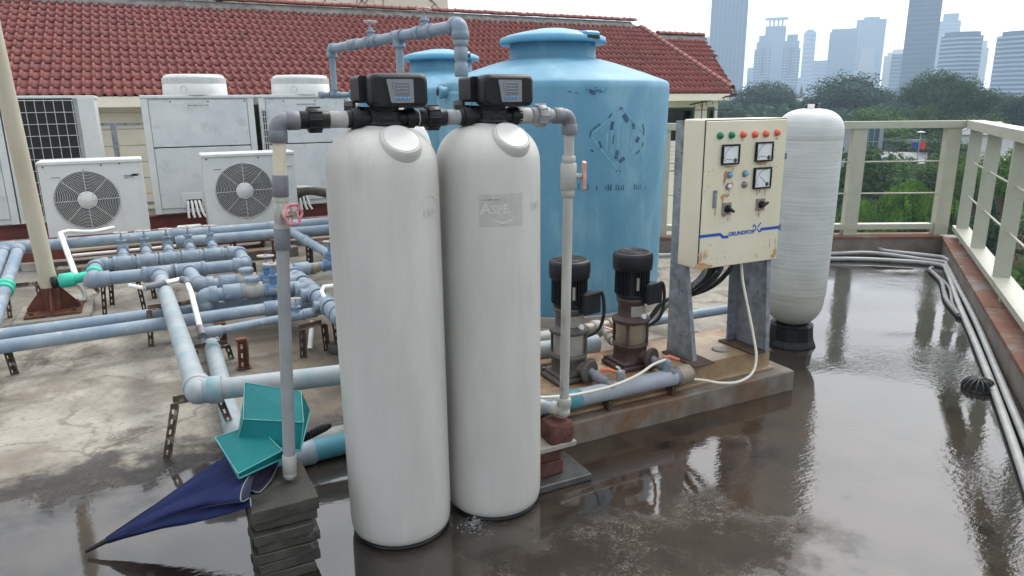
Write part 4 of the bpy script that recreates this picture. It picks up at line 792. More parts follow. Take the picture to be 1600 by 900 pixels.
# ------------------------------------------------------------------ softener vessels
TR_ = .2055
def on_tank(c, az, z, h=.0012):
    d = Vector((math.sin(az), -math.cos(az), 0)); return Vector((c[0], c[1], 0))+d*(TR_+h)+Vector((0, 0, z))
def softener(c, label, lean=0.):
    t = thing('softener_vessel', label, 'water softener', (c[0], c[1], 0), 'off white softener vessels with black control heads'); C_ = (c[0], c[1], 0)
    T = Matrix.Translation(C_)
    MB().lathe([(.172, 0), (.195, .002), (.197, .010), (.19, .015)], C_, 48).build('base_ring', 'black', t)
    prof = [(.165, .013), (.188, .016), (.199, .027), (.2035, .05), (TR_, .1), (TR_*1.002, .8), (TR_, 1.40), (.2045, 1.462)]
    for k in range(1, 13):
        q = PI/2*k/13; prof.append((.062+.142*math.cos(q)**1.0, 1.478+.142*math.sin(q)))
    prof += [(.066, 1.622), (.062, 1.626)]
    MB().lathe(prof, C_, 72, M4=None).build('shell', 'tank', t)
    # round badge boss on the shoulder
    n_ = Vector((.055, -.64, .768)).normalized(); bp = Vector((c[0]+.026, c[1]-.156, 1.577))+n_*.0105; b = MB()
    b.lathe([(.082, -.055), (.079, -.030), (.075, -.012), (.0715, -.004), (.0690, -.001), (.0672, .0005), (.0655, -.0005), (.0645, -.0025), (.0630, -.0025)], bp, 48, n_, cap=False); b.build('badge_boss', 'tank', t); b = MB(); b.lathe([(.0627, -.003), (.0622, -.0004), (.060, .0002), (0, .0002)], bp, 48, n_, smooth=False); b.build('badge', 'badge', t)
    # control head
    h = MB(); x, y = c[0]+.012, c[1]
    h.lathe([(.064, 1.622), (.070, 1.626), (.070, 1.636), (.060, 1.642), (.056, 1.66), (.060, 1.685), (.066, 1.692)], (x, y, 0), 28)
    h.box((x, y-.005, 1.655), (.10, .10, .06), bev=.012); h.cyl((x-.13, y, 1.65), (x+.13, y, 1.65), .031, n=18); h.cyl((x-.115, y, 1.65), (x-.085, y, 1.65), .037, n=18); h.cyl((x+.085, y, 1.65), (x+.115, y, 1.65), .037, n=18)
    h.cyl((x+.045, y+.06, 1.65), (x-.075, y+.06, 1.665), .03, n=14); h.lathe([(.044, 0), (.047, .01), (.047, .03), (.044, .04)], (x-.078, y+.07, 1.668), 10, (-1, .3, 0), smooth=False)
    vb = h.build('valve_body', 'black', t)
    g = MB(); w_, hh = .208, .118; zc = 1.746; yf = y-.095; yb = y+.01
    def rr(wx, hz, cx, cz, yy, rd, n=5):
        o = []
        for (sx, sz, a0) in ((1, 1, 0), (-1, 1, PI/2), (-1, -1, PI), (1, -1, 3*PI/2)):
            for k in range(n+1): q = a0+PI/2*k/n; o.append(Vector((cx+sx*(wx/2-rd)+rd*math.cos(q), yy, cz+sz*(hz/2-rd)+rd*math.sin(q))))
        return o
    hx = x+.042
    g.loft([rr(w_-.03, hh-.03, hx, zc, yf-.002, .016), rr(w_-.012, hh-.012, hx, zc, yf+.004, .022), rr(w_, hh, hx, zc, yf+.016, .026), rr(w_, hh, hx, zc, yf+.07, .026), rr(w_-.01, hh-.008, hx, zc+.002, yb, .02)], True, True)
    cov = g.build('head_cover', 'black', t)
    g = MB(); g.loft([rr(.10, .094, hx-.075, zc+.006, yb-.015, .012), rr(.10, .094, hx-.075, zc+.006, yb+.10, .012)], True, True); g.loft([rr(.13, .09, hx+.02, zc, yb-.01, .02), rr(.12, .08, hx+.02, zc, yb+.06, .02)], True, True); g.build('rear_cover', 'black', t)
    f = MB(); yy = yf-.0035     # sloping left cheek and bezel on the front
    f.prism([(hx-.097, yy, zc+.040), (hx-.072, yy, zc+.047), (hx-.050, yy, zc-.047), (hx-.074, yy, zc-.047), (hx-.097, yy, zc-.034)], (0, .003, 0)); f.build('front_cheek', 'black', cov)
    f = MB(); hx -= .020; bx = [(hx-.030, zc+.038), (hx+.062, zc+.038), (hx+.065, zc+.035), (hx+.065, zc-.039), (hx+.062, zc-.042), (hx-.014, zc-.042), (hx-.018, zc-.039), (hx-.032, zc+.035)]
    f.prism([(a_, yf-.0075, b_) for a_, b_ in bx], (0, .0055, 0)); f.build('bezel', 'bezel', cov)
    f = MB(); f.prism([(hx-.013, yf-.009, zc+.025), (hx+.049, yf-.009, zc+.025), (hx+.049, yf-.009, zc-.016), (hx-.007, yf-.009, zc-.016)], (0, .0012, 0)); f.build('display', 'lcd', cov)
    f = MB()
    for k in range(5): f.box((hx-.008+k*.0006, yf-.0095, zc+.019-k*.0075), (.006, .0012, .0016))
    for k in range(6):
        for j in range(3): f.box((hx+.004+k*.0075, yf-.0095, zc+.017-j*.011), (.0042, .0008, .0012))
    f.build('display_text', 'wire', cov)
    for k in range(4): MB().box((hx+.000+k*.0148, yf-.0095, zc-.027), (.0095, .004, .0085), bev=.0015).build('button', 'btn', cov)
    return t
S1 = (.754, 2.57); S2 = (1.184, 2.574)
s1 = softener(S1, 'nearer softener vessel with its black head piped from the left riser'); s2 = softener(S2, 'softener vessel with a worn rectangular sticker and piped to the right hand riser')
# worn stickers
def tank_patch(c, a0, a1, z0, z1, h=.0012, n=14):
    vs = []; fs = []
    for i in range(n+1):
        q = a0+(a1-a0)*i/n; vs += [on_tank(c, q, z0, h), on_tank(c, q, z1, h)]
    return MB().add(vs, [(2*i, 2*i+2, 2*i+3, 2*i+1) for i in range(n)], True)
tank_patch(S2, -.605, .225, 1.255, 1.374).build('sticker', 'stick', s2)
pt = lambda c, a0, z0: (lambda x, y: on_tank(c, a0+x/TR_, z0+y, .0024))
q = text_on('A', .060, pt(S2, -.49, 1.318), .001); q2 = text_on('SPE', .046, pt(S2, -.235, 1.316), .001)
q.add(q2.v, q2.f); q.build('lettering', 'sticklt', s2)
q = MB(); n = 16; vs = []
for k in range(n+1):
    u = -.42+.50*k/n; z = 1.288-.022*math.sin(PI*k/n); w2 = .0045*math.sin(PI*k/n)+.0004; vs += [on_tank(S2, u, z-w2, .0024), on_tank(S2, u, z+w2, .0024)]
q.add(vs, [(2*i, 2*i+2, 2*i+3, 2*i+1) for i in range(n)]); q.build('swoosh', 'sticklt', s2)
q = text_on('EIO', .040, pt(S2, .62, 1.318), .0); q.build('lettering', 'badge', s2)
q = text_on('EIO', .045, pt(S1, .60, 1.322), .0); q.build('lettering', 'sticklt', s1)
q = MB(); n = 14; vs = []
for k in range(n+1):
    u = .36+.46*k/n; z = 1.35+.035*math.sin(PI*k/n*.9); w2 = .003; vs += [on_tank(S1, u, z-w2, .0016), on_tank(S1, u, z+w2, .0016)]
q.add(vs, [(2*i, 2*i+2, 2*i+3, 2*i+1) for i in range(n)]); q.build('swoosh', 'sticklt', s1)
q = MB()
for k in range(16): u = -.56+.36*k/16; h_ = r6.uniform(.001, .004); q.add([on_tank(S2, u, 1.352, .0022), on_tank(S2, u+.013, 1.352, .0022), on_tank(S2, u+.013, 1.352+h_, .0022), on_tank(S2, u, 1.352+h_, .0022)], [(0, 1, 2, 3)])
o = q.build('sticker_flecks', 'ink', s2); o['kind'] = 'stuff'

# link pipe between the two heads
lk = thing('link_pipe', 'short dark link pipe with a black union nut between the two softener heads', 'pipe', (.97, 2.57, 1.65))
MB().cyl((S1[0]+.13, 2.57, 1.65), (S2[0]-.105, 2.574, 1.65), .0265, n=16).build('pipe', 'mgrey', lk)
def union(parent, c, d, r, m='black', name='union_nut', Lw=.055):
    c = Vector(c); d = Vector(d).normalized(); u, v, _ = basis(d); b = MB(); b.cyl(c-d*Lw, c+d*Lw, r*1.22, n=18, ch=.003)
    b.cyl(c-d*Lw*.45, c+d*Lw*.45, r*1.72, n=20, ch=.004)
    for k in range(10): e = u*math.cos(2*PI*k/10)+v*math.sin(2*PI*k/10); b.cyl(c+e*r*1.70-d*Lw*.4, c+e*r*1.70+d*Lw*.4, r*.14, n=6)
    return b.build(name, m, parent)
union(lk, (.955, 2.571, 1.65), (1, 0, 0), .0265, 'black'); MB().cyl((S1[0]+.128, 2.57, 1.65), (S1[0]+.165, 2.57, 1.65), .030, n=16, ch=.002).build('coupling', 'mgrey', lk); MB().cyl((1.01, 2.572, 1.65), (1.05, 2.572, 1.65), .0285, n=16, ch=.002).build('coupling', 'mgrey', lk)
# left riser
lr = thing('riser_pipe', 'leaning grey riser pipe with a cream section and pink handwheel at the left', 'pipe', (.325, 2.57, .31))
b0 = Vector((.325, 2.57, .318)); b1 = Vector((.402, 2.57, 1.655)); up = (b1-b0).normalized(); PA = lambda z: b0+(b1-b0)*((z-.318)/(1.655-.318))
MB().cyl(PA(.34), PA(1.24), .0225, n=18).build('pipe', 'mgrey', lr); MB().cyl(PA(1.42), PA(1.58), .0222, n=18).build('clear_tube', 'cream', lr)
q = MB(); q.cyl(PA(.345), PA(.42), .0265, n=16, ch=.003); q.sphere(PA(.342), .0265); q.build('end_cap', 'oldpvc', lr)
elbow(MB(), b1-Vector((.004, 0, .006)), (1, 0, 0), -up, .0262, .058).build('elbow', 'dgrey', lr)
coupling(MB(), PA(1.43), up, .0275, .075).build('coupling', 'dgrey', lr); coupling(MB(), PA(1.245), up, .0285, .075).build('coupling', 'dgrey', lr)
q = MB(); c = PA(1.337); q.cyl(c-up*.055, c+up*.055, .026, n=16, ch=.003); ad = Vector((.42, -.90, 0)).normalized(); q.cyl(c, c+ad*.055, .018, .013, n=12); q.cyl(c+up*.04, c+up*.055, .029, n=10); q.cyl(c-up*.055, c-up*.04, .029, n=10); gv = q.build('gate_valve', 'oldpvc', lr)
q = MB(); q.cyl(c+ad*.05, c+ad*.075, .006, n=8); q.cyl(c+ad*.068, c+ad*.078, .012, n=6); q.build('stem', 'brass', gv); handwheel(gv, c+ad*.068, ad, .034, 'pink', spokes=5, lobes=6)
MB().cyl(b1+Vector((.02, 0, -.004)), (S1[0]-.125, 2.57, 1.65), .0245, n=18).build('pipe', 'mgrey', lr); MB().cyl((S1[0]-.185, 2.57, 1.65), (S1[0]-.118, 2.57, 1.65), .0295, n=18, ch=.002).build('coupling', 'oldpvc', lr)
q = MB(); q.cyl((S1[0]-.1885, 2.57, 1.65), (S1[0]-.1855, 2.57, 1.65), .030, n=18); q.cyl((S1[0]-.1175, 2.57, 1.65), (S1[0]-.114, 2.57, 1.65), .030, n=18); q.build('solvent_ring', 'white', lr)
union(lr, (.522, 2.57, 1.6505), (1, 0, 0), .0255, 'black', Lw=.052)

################

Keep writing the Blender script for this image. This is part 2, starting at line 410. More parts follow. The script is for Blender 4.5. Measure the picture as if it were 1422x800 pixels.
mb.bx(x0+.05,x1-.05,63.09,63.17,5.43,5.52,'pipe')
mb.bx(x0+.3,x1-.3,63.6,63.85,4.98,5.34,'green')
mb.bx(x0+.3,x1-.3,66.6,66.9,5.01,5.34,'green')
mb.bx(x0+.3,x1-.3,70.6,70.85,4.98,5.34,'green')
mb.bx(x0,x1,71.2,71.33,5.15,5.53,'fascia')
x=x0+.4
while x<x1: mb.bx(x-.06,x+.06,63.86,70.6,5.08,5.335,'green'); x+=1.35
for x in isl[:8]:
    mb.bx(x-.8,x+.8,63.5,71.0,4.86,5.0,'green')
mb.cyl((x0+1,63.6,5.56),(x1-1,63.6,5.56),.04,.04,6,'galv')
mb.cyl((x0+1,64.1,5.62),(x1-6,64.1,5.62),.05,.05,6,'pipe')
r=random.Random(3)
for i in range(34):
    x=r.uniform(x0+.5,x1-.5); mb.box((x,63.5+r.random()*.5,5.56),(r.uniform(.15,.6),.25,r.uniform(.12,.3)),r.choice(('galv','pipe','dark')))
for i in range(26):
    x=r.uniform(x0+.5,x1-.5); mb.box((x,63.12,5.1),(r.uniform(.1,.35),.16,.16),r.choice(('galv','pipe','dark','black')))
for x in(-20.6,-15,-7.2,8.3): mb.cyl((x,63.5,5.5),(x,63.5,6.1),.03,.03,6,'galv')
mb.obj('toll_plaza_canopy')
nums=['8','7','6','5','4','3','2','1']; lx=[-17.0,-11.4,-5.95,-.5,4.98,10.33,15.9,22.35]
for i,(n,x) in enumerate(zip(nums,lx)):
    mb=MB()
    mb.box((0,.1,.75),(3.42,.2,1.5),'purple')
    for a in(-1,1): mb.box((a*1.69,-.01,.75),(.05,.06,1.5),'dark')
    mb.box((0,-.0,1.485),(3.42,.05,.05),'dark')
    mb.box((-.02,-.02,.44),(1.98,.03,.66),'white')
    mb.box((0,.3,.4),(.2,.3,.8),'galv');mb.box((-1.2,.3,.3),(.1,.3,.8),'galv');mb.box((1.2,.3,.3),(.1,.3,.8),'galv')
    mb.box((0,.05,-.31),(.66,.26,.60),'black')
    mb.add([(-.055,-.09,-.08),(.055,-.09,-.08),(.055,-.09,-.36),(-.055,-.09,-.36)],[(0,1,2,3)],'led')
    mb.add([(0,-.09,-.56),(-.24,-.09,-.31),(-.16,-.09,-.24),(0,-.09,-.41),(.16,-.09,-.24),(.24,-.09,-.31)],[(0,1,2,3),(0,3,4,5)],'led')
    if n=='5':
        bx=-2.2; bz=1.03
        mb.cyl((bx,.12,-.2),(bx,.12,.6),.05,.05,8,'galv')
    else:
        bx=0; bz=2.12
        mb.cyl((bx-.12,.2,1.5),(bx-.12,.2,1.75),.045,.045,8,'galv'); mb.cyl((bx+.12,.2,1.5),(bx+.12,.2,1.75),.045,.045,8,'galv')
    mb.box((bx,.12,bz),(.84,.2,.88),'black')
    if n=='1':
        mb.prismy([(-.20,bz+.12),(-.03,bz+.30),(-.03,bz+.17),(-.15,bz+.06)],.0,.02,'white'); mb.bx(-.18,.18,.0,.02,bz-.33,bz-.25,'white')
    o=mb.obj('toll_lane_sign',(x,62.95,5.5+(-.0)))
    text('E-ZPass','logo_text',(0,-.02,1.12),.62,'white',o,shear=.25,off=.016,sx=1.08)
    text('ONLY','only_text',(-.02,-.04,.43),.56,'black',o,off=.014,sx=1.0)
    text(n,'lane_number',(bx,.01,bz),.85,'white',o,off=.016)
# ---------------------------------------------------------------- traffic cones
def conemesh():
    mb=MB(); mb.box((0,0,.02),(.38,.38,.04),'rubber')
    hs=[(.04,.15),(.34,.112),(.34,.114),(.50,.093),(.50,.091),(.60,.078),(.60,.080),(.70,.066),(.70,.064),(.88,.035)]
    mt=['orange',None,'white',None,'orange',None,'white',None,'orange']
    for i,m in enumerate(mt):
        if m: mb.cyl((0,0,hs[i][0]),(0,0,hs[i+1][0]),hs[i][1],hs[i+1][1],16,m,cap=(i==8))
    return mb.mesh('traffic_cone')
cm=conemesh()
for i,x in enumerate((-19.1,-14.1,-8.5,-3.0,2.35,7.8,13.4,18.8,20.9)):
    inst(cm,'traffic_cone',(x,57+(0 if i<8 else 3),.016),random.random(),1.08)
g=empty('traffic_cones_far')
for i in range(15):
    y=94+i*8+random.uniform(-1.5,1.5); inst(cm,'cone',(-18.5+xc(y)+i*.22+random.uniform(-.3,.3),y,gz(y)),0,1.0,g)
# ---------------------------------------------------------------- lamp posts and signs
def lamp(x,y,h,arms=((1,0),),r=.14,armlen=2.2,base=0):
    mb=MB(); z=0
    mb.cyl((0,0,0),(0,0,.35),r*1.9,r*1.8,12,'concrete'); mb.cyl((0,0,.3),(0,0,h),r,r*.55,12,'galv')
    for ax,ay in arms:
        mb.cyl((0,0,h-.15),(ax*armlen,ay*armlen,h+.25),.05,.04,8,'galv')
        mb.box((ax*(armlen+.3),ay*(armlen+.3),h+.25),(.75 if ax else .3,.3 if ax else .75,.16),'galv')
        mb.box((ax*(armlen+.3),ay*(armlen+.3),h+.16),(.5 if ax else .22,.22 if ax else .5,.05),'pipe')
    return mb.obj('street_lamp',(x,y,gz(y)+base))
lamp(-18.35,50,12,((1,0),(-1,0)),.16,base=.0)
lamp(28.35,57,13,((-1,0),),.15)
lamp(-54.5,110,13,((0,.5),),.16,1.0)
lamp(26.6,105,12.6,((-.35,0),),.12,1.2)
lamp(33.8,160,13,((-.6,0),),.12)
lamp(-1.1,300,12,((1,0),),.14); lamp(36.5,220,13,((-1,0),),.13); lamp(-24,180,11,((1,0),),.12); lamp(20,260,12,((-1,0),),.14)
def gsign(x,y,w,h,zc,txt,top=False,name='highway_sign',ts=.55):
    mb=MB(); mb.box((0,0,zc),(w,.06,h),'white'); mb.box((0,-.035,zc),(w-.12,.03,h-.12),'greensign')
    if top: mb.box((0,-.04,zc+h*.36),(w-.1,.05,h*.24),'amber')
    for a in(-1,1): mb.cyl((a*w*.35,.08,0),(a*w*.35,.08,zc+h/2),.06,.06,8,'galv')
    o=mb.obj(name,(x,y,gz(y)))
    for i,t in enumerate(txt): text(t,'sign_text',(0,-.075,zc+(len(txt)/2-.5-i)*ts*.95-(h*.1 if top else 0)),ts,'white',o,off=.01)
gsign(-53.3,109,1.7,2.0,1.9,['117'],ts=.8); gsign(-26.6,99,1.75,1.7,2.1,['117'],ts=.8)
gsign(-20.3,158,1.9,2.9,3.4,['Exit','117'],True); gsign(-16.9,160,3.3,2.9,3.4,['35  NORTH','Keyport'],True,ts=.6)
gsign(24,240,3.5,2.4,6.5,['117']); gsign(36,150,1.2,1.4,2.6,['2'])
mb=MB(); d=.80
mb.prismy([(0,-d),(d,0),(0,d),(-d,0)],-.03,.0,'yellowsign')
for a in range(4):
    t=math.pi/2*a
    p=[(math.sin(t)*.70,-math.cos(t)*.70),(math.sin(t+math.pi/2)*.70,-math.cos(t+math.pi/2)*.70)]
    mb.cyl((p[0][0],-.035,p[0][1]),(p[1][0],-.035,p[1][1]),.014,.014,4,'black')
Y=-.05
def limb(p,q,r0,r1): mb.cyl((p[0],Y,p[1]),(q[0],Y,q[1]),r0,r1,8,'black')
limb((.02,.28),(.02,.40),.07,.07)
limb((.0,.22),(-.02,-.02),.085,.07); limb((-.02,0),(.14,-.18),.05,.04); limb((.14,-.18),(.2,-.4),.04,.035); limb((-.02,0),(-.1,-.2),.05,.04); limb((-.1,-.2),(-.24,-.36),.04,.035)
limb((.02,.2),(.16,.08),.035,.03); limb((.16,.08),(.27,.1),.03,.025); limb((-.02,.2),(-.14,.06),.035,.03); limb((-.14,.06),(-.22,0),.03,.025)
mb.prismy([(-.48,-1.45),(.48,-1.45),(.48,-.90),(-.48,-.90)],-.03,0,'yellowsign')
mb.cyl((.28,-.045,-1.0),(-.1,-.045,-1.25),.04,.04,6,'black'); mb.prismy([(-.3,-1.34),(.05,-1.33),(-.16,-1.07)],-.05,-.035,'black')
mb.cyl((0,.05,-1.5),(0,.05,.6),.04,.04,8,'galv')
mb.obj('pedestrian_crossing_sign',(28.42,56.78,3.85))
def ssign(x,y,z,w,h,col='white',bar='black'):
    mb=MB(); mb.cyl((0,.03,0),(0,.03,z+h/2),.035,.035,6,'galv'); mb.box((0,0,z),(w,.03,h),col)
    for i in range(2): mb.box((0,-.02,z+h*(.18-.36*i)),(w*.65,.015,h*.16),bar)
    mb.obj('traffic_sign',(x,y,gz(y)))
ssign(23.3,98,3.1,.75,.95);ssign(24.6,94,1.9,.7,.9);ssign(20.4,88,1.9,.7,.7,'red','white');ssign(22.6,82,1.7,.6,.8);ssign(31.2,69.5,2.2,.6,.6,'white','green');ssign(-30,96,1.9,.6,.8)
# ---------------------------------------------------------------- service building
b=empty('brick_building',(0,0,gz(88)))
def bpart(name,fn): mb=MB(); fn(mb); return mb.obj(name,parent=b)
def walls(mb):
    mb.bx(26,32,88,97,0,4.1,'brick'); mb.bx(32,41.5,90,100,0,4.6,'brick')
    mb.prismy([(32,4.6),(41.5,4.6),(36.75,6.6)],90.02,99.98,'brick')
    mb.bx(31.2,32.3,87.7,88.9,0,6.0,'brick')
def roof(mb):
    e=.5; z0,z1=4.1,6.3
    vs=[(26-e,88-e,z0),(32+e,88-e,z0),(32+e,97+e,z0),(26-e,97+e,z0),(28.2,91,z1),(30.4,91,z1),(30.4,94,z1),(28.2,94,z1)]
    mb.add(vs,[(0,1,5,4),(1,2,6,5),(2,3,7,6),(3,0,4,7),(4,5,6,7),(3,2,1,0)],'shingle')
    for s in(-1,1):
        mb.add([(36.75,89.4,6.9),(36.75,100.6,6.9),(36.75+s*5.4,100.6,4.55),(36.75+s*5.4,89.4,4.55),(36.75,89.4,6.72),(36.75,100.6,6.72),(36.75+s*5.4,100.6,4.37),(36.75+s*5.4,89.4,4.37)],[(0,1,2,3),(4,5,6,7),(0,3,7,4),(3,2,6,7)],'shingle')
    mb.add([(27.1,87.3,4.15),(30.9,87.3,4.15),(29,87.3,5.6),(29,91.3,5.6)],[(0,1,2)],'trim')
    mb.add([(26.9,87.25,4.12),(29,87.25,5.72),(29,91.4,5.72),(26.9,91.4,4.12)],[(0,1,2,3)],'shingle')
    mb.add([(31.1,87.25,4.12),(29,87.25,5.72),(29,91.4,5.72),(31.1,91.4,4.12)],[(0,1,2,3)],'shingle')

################

*The exercise:*
Collect from the data above every line that includes "parts".

*The response:*
Write part 4 of the bpy script that recreates this picture. It picks up at line 792. More parts follow. Take the picture to be 1600 by 900 pixels.
Keep writing the Blender script for this image. This is part 2, starting at line 410. More parts follow. The script is for Blender 4.5. Measure the picture as if it were 1422x800 pixels.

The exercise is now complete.